> WHAT IS NEEDED
Everything from the first line down to the line containing "scene.camera = cam" should be reproduced exactly; please include nothing else.

> RAW DATA
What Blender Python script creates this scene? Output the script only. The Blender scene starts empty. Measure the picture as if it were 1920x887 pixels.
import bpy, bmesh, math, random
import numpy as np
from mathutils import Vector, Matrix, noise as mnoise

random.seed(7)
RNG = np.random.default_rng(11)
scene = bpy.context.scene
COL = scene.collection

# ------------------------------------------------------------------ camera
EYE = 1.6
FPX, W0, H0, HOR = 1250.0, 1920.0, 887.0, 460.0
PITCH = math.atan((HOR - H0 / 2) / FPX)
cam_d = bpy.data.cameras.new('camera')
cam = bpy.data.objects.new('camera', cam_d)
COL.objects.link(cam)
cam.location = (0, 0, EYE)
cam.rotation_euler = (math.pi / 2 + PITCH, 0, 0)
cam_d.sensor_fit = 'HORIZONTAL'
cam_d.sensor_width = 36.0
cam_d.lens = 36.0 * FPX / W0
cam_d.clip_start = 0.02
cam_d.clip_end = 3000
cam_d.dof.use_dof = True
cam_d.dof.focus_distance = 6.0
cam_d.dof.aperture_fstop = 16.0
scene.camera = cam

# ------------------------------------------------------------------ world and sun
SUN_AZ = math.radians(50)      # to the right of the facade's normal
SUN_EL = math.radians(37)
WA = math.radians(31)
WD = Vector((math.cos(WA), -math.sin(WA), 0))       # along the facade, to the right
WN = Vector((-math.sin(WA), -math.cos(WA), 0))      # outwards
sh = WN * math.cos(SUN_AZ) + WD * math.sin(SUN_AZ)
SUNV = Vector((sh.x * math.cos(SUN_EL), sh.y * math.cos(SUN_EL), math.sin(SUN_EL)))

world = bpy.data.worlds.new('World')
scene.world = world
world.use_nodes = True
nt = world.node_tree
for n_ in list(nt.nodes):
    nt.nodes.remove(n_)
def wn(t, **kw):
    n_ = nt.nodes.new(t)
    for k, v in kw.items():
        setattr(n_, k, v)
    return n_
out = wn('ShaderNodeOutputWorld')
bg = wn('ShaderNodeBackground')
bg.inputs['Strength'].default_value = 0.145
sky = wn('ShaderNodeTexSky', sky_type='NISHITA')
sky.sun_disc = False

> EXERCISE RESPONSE
What Blender Python script creates this scene? Output the script only. The Blender scene starts empty. Measure the picture as if it were 1920x887 pixels.
import bpy, bmesh, math, random
import numpy as np
from mathutils import Vector, Matrix, noise as mnoise

random.seed(7)
RNG = np.random.default_rng(11)
scene = bpy.context.scene
COL = scene.collection

# ------------------------------------------------------------------ camera
EYE = 1.6
FPX, W0, H0, HOR = 1250.0, 1920.0, 887.0, 460.0
PITCH = math.atan((HOR - H0 / 2) / FPX)
cam_d = bpy.data.cameras.new('camera')
cam = bpy.data.objects.new('camera', cam_d)
COL.objects.link(cam)
cam.location = (0, 0, EYE)
cam.rotation_euler = (math.pi / 2 + PITCH, 0, 0)
cam_d.sensor_fit = 'HORIZONTAL'
cam_d.sensor_width = 36.0
cam_d.lens = 36.0 * FPX / W0
cam_d.clip_start = 0.02
cam_d.clip_end = 3000
cam_d.dof.use_dof = True
cam_d.dof.focus_distance = 6.0
cam_d.dof.aperture_fstop = 16.0
scene.camera = cam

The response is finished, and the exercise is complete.